We kind of already process multiple at once (without returning control to event loop) because validation is somewhat cheap (1 signature only, no state transition), so only thing missing is using crypto batchVerify

Architecture exploration

If we want to batch blocks, we need to avoid blocking the networking and validator duties (so DAG, forkchoice as well).

• solution 1 requires a threadpool and a way to asyncify waiting for a Flowvar
• solution 2 would split NBC in a networking thread and a verification thread and a way to asyncify waiting for a Channel or AsyncChannel
• solution 3 would split NBC in a networking process and a verification process and communication via IPC and 2 event loops
• solution 4 would split NBC in producer<->consumer services, at least one service will be networking and one will be consensus.

Whatever we use as a solution we need a way to tie in the communication (Channels, Flowvar) with Chronos.
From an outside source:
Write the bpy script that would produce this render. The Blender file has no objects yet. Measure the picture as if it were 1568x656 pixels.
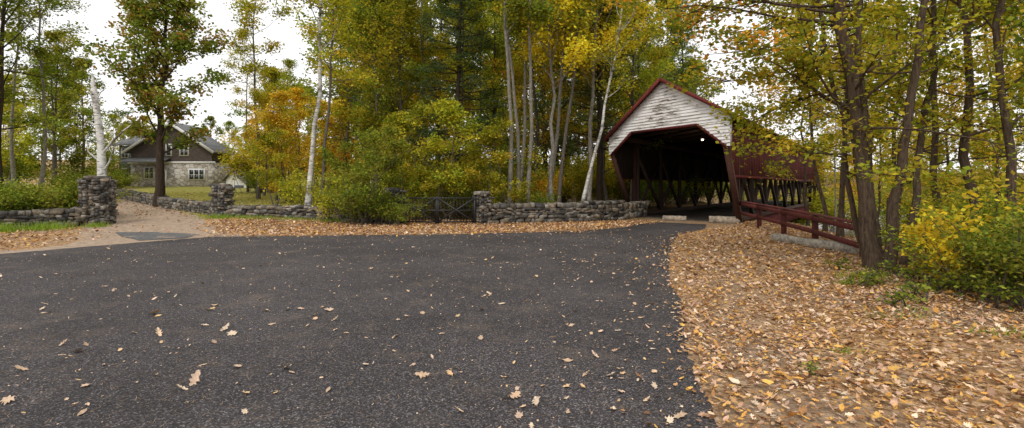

AsyncChannel seems stalled due to transporting GC-ed types on thread-local heap. ARC/ORC is out of question for the moment.

I've outlined a way to make both Flowvar (including ones for custom threadpools) or Channels (including Nim channels) work with Chronos, by creating an "async condition variable" (AsyncCV): https://github.com/nim-lang/RFCs/issues/304#issuecomment-789494498 So an AsyncChannel or an AsyncFlowvar is just "Channel + AsyncCV" or "Flowvar + AsyncCV".

[zah]

@cheatfate's implementation of AsyncChannels is already based on a primitive called AsyncThreadEvent. It seems to me that this is just another name for the condition variables you have in mind.

[arnetheduck]

The attestation batching I think is perhaps the easiest and the most impactful thing we can do, followed by sync blocks. Fork choice reorgs, not so much because there is still not a lot of them being created, even in forky situations..

One more thing that would be interesting about attestations is if we could somehow batch aggregating them - ie right now when an attestation arrives, after it's been verified we'll look for an existing attestation to aggregate it with - if somehow we could batch verification and aggregation, that would be pretty nice.

[mratsim]

@cheatfate's implementation of AsyncChannels is already based on a primitive called AsyncThreadEvent. It seems to me that this is just another name for the condition variables you have in mind.

Yes AsyncThreadEvent can be used to build the AsyncConditionVariable or AsyncSemaphores. In particular they would allow to await a Flowvar from an arbitrary threadpool.

I think it's worth it to split them from the stalled AsyncChannel PR.

The main issue with AsyncThreadEvent is that there is no "2-phase commit" protocol to ensure usage without deadlocks:

1. Event loop creates a new ATE
2. Event loop sends work and ATE to threadpool
3. Threadpool is fast, returns back work and fire ATE
4. Event loop wait on the ATE
5. Event loop is "deadlocked" because ATE was already fired

But the base primitive can indeed be used as a replacement to wait/signal on my futexes: https://github.com/mratsim/weave/blob/30baced/weave/cross_thread_com/event_notifiers.nim#L67-L148 so that we have something that has been verified not to deadlock.

It's possible that the issues the desktop team is facing is in part due to that. It took me weeks, before resorting to formal verification to write the protocol properly. And even published papers in the past made errors http://research.microsoft.com/en-us/um/people/lamport/tla/dcas.pdf

[mratsim]

Attestation batching is done in #2439.